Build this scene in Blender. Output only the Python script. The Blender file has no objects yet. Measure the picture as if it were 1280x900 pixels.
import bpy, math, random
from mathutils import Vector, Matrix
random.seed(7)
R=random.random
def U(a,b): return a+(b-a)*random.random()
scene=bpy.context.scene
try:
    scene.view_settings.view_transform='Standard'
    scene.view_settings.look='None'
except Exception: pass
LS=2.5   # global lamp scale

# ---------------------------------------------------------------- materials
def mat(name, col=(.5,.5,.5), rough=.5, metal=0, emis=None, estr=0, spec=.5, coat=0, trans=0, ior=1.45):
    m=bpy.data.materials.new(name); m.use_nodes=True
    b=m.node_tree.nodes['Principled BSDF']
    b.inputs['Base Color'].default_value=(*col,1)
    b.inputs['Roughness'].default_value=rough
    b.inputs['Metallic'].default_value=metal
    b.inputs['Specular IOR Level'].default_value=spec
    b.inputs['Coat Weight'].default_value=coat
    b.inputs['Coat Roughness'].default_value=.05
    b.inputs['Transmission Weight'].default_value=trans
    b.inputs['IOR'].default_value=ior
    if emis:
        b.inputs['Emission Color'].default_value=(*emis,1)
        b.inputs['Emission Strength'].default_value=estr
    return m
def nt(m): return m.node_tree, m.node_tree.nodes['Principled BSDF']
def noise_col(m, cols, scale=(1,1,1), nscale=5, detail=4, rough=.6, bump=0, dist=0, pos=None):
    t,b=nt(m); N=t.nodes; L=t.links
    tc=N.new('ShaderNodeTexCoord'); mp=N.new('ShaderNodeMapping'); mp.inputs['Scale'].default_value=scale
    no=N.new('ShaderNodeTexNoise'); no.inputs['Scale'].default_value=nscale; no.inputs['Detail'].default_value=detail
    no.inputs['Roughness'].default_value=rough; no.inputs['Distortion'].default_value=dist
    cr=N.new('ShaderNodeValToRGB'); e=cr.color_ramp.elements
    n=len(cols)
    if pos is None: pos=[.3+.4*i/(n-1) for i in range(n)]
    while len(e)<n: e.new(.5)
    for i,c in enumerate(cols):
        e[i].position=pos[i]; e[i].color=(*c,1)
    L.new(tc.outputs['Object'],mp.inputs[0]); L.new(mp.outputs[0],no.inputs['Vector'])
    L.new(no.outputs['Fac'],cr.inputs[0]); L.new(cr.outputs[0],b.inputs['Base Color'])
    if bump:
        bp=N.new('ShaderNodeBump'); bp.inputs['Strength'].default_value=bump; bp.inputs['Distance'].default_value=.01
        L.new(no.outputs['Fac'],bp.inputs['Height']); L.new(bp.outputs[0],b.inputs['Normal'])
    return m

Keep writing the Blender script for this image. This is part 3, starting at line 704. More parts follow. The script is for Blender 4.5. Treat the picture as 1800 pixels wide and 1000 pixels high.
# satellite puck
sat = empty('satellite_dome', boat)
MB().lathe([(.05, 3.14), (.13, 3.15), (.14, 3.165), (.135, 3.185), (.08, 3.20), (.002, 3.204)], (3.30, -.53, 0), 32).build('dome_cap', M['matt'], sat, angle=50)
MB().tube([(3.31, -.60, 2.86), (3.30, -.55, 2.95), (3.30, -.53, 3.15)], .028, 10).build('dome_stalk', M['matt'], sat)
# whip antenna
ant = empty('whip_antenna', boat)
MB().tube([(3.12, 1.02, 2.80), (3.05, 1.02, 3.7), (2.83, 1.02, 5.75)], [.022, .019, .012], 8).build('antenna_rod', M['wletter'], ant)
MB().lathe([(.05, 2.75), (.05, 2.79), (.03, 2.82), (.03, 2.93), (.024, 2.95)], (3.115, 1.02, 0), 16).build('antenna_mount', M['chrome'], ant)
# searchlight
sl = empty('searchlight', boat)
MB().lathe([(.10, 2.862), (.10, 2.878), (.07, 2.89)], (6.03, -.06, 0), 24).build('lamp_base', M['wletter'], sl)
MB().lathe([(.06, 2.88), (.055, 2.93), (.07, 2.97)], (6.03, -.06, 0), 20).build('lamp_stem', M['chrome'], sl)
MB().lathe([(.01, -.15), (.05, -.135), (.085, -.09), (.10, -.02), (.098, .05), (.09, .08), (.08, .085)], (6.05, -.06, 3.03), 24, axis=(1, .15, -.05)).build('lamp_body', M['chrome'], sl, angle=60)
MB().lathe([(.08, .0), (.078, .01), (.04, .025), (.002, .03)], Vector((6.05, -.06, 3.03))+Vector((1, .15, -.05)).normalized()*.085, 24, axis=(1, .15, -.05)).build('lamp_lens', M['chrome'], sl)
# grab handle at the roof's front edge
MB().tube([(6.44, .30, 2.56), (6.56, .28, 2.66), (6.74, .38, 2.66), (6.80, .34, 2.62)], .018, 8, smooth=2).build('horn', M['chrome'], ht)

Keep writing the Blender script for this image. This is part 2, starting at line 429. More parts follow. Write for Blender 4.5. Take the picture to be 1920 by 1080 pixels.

═══

Output the listing above exactly as it appears.

REPLY:
Build this scene in Blender. Output only the Python script. The Blender file has no objects yet. Measure the picture as if it were 1280x900 pixels.
import bpy, math, random
from mathutils import Vector, Matrix
random.seed(7)
R=random.random
def U(a,b): return a+(b-a)*random.random()
scene=bpy.context.scene
try:
    scene.view_settings.view_transform='Standard'
    scene.view_settings.look='None'
except Exception: pass
LS=2.5   # global lamp scale

# ---------------------------------------------------------------- materials
def mat(name, col=(.5,.5,.5), rough=.5, metal=0, emis=None, estr=0, spec=.5, coat=0, trans=0, ior=1.45):
    m=bpy.data.materials.new(name); m.use_nodes=True
    b=m.node_tree.nodes['Principled BSDF']
    b.inputs['Base Color'].default_value=(*col,1)
    b.inputs['Roughness'].default_value=rough
    b.inputs['Metallic'].default_value=metal
    b.inputs['Specular IOR Level'].default_value=spec
    b.inputs['Coat Weight'].default_value=coat
    b.inputs['Coat Roughness'].default_value=.05
    b.inputs['Transmission Weight'].default_value=trans
    b.inputs['IOR'].default_value=ior
    if emis:
        b.inputs['Emission Color'].default_value=(*emis,1)
        b.inputs['Emission Strength'].default_value=estr
    return m
def nt(m): return m.node_tree, m.node_tree.nodes['Principled BSDF']
def noise_col(m, cols, scale=(1,1,1), nscale=5, detail=4, rough=.6, bump=0, dist=0, pos=None):
    t,b=nt(m); N=t.nodes; L=t.links
    tc=N.new('ShaderNodeTexCoord'); mp=N.new('ShaderNodeMapping'); mp.inputs['Scale'].default_value=scale
    no=N.new('ShaderNodeTexNoise'); no.inputs['Scale'].default_value=nscale; no.inputs['Detail'].default_value=detail
    no.inputs['Roughness'].default_value=rough; no.inputs['Distortion'].default_value=dist
    cr=N.new('ShaderNodeValToRGB'); e=cr.color_ramp.elements
    n=len(cols)
    if pos is None: pos=[.3+.4*i/(n-1) for i in range(n)]
    while len(e)<n: e.new(.5)
    for i,c in enumerate(cols):
        e[i].position=pos[i]; e[i].color=(*c,1)
    L.new(tc.outputs['Object'],mp.inputs[0]); L.new(mp.outputs[0],no.inputs['Vector'])
    L.new(no.outputs['Fac'],cr.inputs[0]); L.new(cr.outputs[0],b.inputs['Base Color'])
    if bump:
        bp=N.new('ShaderNodeBump'); bp.inputs['Strength'].default_value=bump; bp.inputs['Distance'].default_value=.01
        L.new(no.outputs['Fac'],bp.inputs['Height']); L.new(bp.outputs[0],b.inputs['Normal'])
    return m

Keep writing the Blender script for this image. This is part 3, starting at line 704. More parts follow. The script is for Blender 4.5. Treat the picture as 1800 pixels wide and 1000 pixels high.
# satellite puck
sat = empty('satellite_dome', boat)
MB().lathe([(.05, 3.14), (.13, 3.15), (.14, 3.165), (.135, 3.185), (.08, 3.20), (.002, 3.204)], (3.30, -.53, 0), 32).build('dome_cap', M['matt'], sat, angle=50)
MB().tube([(3.31, -.60, 2.86), (3.30, -.55, 2.95), (3.30, -.53, 3.15)], .028, 10).build('dome_stalk', M['matt'], sat)
# whip antenna
ant = empty('whip_antenna', boat)
MB().tube([(3.12, 1.02, 2.80), (3.05, 1.02, 3.7), (2.83, 1.02, 5.75)], [.022, .019, .012], 8).build('antenna_rod', M['wletter'], ant)
MB().lathe([(.05, 2.75), (.05, 2.79), (.03, 2.82), (.03, 2.93), (.024, 2.95)], (3.115, 1.02, 0), 16).build('antenna_mount', M['chrome'], ant)
# searchlight
sl = empty('searchlight', boat)
MB().lathe([(.10, 2.862), (.10, 2.878), (.07, 2.89)], (6.03, -.06, 0), 24).build('lamp_base', M['wletter'], sl)
MB().lathe([(.06, 2.88), (.055, 2.93), (.07, 2.97)], (6.03, -.06, 0), 20).build('lamp_stem', M['chrome'], sl)
MB().lathe([(.01, -.15), (.05, -.135), (.085, -.09), (.10, -.02), (.098, .05), (.09, .08), (.08, .085)], (6.05, -.06, 3.03), 24, axis=(1, .15, -.05)).build('lamp_body', M['chrome'], sl, angle=60)
MB().lathe([(.08, .0), (.078, .01), (.04, .025), (.002, .03)], Vector((6.05, -.06, 3.03))+Vector((1, .15, -.05)).normalized()*.085, 24, axis=(1, .15, -.05)).build('lamp_lens', M['chrome'], sl)
# grab handle at the roof's front edge
MB().tube([(6.44, .30, 2.56), (6.56, .28, 2.66), (6.74, .38, 2.66), (6.80, .34, 2.62)], .018, 8, smooth=2).build('horn', M['chrome'], ht)

Keep writing the Blender script for this image. This is part 2, starting at line 429. More parts follow. Write for Blender 4.5. Take the picture to be 1920 by 1080 pixels.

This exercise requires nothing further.